Sunday, 10 October 2010

Syrian celebrations


Saturday 2nd October brings our mad dash to the Syrian border. Thousands of trucks are lined up ready to pass through the checkpoints, but we have a police escort and jump the queue by several days.

Hardly have our passports been stamped than the welcome begins. We have driven all day and are dusty and tired, but the Syrian government has given our visit state status and the welcoming committee of Arabic marquees, fancy chairs and Turkish delights held high on trays a yard wide begins. The government officials greet us ceremoniously, but I am delayed as usual by the little children and by the time I get to my allotted place in the ceremonial tent I have an entourage clutching at my hands and offering gentle kisses. These are the Philistines, or Palestinians, of modern day, unable to move for more than three generations, grateful beyond my understanding for our willingness to do what they are forbidden by international law to do - to travel to their homes. All around us is the cacophony of rousing speeches, orations of great professionalism, voices alternatively soaring to erupting applause and falling to near silent pathos. A thousand flags high on long poles salute in the gusting breeze, the black, and red and white of Syria, the orange and green and white of the Irish, the rainbow of my peace flag. Music deafens us and we sit politely amid this medieval pageant and wonder.

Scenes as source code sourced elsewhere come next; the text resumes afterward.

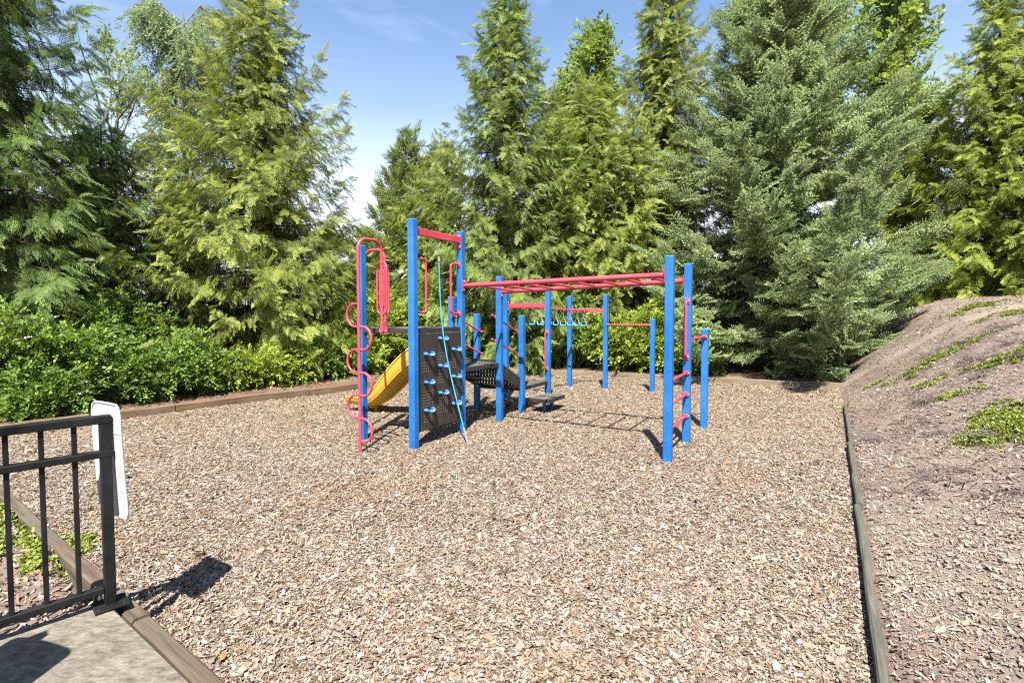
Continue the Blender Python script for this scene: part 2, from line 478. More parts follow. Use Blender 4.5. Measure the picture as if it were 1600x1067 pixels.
def gz(x, y): return float(ground_z(np.array([x]), np.array([y]))[0])

def coords(lo, hi, step, far):
    mid = np.arange(lo, hi+1e-6, step); g = []
    d = step; c = hi
    while c < far: d *= 1.35; c += d; g.append(c)
    g2 = []; d = step; c = lo
    while c > -far: d *= 1.35; c -= d; g2.append(c)
    return np.concatenate([np.array(g2[::-1]), mid, np.array(g)])
gx, gy = coords(-13, 17, .085, 900), coords(.6, 18, .085, 900)
GX, GY = np.meshgrid(gx, gy)
GZ = ground_z(GX, GY)
nxg, nyg = len(gx), len(gy)
idx = np.arange(nxg*nyg).reshape(nyg, nxg)
F = np.stack([idx[:-1, :-1].ravel(), idx[:-1, 1:].ravel(), idx[1:, 1:].ravel(), idx[1:, :-1].ravel()], 1)
dr, dn, dl, db = zones(GX, GY)
play_m = ((dr < .02) & (dn < .02) & (dl < .02) & (db < .02)).astype(float)
slope_m = sstep(0, .05, dr)*sstep(-6, -2, sd(GX, GY, E_R0, E_RD))
near_m = (np.hypot(GX, GY) < 40).astype(float)
slope_m = np.maximum(slope_m, .7*((dn > .02) & (GX > -9)))*near_m
Z4 = np.stack([near_m, play_m, slope_m*(1-play_m), np.ones_like(play_m)], -1).reshape(-1, 4)
ground = link_mesh('ground', np_mesh('ground', np.stack([GX, GY, GZ], -1).reshape(-1, 3), F, M['ground'], [('zone', 'FLOAT_COLOR', 'POINT', Z4)], True))
tag(ground, 'flat chip covered play area with a bare brown bank rising beside it', kind='structure')

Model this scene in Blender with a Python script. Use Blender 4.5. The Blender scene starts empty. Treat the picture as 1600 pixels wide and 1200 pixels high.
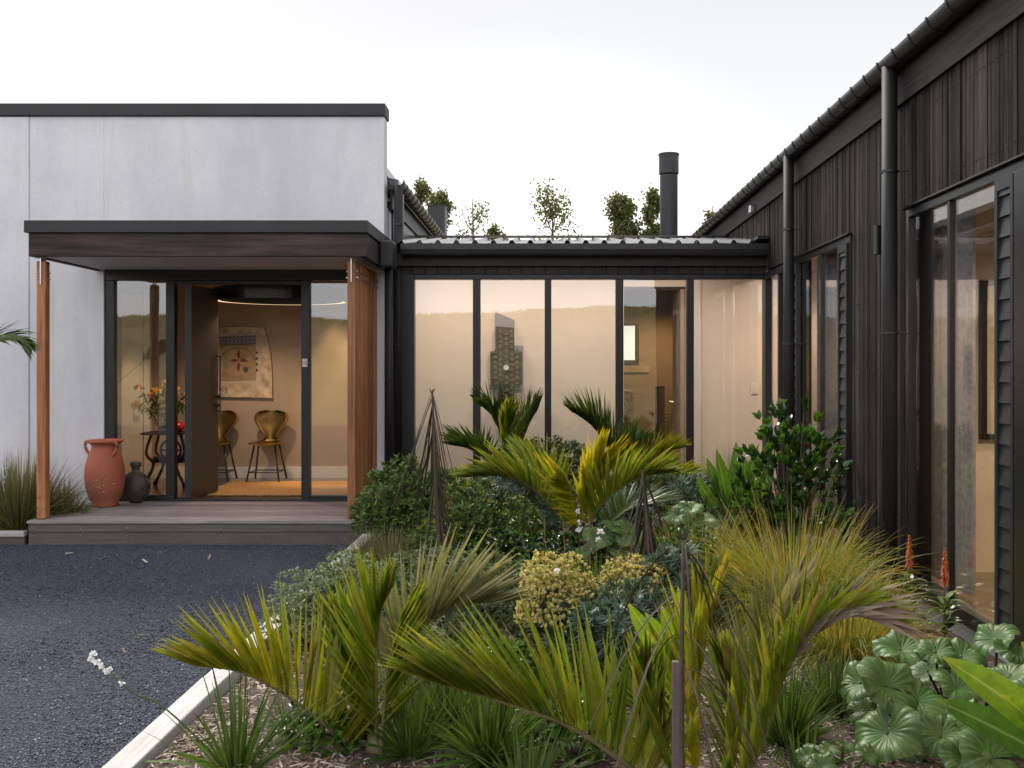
import bpy, math, random
import numpy as np
from mathutils import Vector
R = math.radians
random.seed(7)
sc = bpy.context.scene
COL = sc.collection
# ------------------------------------------------------------------ camera
EYE = 1.635
F = 1600.0; VU, VV = 853.0, 577.0
cam = bpy.data.cameras.new('camera'); camo = bpy.data.objects.new('camera', cam); COL.objects.link(camo)
camo.location = (0, 0, EYE); camo.rotation_euler = (R(90), 0, 0)
cam.sensor_width = 36; cam.lens = 36 * F / 1600
cam.shift_x = -(VU - 800) / 1600; cam.shift_y = -(600 - VV) / 1600
cam.clip_start = 0.05; cam.clip_end = 2000
sc.camera = camo
def P(u, v, Y): return np.array([(u - VU) / F * Y, Y, EYE - (v - VV) / F * Y])
# ------------------------------------------------------------------ world
SUN_EL, SUN_ROT = 46, -25      # sun low behind the house, veiled by thin cloud
w = bpy.data.worlds.new('World'); sc.world = w; w.use_nodes = True
nt = w.node_tree; N = nt.nodes; Lk = nt.links
for n in list(N): N.remove(n)
out = N.new('ShaderNodeOutputWorld'); bg = N.new('ShaderNodeBackground'); bg.inputs[1].default_value = 0.1
sky = N.new('ShaderNodeTexSky'); sky.sky_type = 'NISHITA'; sky.sun_disc = False
sky.sun_elevation = R(SUN_EL); sky.sun_rotation = R(SUN_ROT); sky.air_density = 1.0; sky.dust_density = 3.0
tc = N.new('ShaderNodeTexCoord'); sep = N.new('ShaderNodeSeparateXYZ'); Lk.new(tc.outputs['Generated'], sep.inputs[0])
rmp = N.new('ShaderNodeValToRGB')   # thin cloud veil, bright towards the sunset side, lilac opposite
mp = N.new('ShaderNodeMapRange'); mp.inputs[1].default_value = -1; mp.inputs[2].default_value = 1
Lk.new(sep.outputs['Y'], mp.inputs[0]); Lk.new(mp.outputs[0], rmp.inputs[0])
cr = rmp.color_ramp; cr.elements[0].position = 0.0; cr.elements[0].color = (1.0, 0.985, 1.03, 1)
cr.elements[1].position = 1.0; cr.elements[1].color = (0.80, 0.79, 0.765, 1)
e = cr.elements.new(0.45); e.color = (1.0, 0.99, 1.03, 1)
e = cr.elements.new(0.975); e.color = (0.53, 0.53, 0.535, 1)
e = cr.elements.new(0.8); e.color = (0.58, 0.58, 0.595, 1)
mul = N.new('ShaderNodeVectorMath'); mul.operation = 'SCALE'; mul.inputs['Scale'].default_value = 12.0
Lk.new(rmp.outputs[0], mul.inputs[0])
mx = N.new('ShaderNodeMixRGB'); mx.inputs[0].default_value = 0.88
Lk.new(sky.outputs[0], mx.inputs[1]); Lk.new(mul.outputs[0], mx.inputs[2])
mz = N.new('ShaderNodeMapRange'); mz.inputs[1].default_value = .06; mz.inputs[2].default_value = .36; mz.inputs[3].default_value = 1.1; mz.inputs[4].default_value = .84
Lk.new(sep.outputs['Z'], mz.inputs[0]); sc2 = N.new('ShaderNodeVectorMath'); sc2.operation = 'SCALE'; Lk.new(mx.outputs[0], sc2.inputs[0]); Lk.new(mz.outputs[0], sc2.inputs['Scale'])
Lk.new(sc2.outputs[0], bg.inputs[0]); Lk.new(bg.outputs[0], out.inputs[0])
sl = bpy.data.lights.new('sun', 'SUN'); sl.energy = 2.0; sl.angle = R(16); sl.color = (1, 0.93, 0.82)
so = bpy.data.objects.new('sun', sl); COL.objects.link(so)
dd = Vector((math.sin(R(SUN_ROT)) * math.cos(R(SUN_EL)), math.cos(R(SUN_ROT)) * math.cos(R(SUN_EL)), math.sin(R(SUN_EL))))
so.rotation_euler = dd.to_track_quat('Z', 'Y').to_euler(); so.location = (0, 30, 20)
sc.view_settings.view_transform = 'Standard'; sc.view_settings.look = 'None'
sc.view_settings.exposure = 0.72; sc.view_settings.gamma = 1
sc.cycles.max_bounces = 7; sc.cycles.transparent_max_bounces = 12; sc.cycles.diffuse_bounces = 3
sc.cycles.glossy_bounces = 3; sc.cycles.use_denoising = True; sc.cycles.caustics_reflective = False; sc.cycles.caustics_refractive = False
sc.cycles.sample_clamp_indirect = 4

# ------------------------------------------------------------------ materials
def newmat(name):
    m = bpy.data.materials.new(name); m.use_nodes = True
    nt = m.node_tree; b = nt.nodes['Principled BSDF']
    return m, nt, b
def nd(nt, t, **k):
    n = nt.nodes.new(t)
    for a, v in k.items(): setattr(n, a, v)
    return n
def ramp(nt, fac, stops):
    r = nd(nt, 'ShaderNodeValToRGB'); el = r.color_ramp.elements
    el[0].position, el[0].color = stops[0][0], (*stops[0][1], 1)
    el[1].position, el[1].color = stops[-1][0], (*stops[-1][1], 1)
    for p_, c in stops[1:-1]:
        e = el.new(p_); e.color = (*c, 1)
    nt.links.new(fac, r.inputs[0]); return r.outputs[0]
def mix(nt, f, a, b, mode='MIX'):
    m = nd(nt, 'ShaderNodeMixRGB', blend_type=mode)
    for i, x in ((0, f), (1, a), (2, b)):
        if hasattr(x, 'links'): nt.links.new(x, m.inputs[i])
        else: m.inputs[i].default_value = x if i == 0 else ((*x, 1) if len(x) == 3 else x)
    return m.outputs[0]
def coords(nt, scale=(1, 1, 1)):
    t = nd(nt, 'ShaderNodeTexCoord'); m = nd(nt, 'ShaderNodeMapping'); m.inputs['Scale'].default_value = scale
    nt.links.new(t.outputs['Object'], m.inputs[0]); return m.outputs[0]
def noise(nt, vec, scale, det=6, rough=.55, out='Fac'):
    n = nd(nt, 'ShaderNodeTexNoise'); n.inputs['Scale'].default_value = scale; n.inputs['Detail'].default_value = det
    n.inputs['Roughness'].default_value = rough; nt.links.new(vec, n.inputs['Vector']); return n.outputs[out]
def bump(nt, b, h, strength=.3, dist=.01):
    n = nd(nt, 'ShaderNodeBump'); n.inputs['Strength'].default_value = strength; n.inputs['Distance'].default_value = dist
    nt.links.new(h, n.inputs['Height']); nt.links.new(n.outputs[0], b.inputs['Normal'])
def plain(name, c, rough=.5, metal=0, var=.15, scale=6, stretch=(1, 1, 1), bmp=.1, spec=.5):
    m, nt, b = newmat(name); v = coords(nt, stretch)
    n = noise(nt, v, scale)
    lo = tuple(x * (1 - var) for x in c); hi = tuple(min(1, x * (1 + var)) for x in c)
    nt.links.new(ramp(nt, n, [(.3, lo), (.7, hi)]), b.inputs['Base Color'])
    b.inputs['Roughness'].default_value = rough; b.inputs['Metallic'].default_value = metal
    b.inputs['Specular IOR Level'].default_value = spec
    if bmp: bump(nt, b, noise(nt, v, scale * 8, 4), bmp, .004)
    return m
def island(nt): return nd(nt, 'ShaderNodeNewGeometry').outputs['Random Per Island']
def wood(name, a, bcol, rough=.6, grain='Z', isl=.5, gscale=1.0, spec=.4):
    """timber: grain streaks along one axis, tone changes from board to board"""
    st = {'Z': (14, 14, .7), 'X': (.7, 14, 14), 'Y': (14, .7, 14)}[grain]
    m, nt, b = newmat(name); v = coords(nt, st)
    n = noise(nt, v, 3 * gscale, 8, .65); n2 = noise(nt, coords(nt), 1.3, 3)
    c = ramp(nt, n, [(.36, a), (.64, bcol)])
    c = mix(nt, .3, c, ramp(nt, n2, [(.3, a), (.7, bcol)]))
    oi = nd(nt, 'ShaderNodeObjectInfo'); ad = nd(nt, 'ShaderNodeMath', operation='ADD'); nt.links.new(oi.outputs['Random'], ad.inputs[0]); nt.links.new(island(nt), ad.inputs[1])
    fr_ = nd(nt, 'ShaderNodeMath', operation='FRACT'); nt.links.new(ad.outputs[0], fr_.inputs[0])
    k = ramp(nt, fr_.outputs[0], [(0, (1 - isl,) * 3), (1, (1 + isl * .75,) * 3)])
    nt.links.new(mix(nt, 1, c, k, 'MULTIPLY'), b.inputs['Base Color'])
    b.inputs['Roughness'].default_value = rough; b.inputs['Specular IOR Level'].default_value = spec
    bump(nt, b, n, .35, .004); return m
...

Then it is photographs and kisses and goodbyes. A few press interviews on the way back to our vans and we speed away as the red carpet is rolled up behind us. The hour is getting late and we are heading for the port town of Lattikia for the night. Currency madness ensues at the filling station as we grapple the new exchange rates in the darkness of yet another country and the decreasing quality of the lavatories.

Our leaders have elected to take us the long way round to Lattakia as the road is rumoured to be better. An extra 200 kilometers brings small groups of us us to town at 2.00 in the morning, spread out, tired and with a few missing. The local refugees have waited all night for us and their numbers are depleted. Nevertheless they try their best to wake up and chant their messages of love and welcome. Bed is an tattered mattress in the old refugee camp and we fall exhausted into oblivion.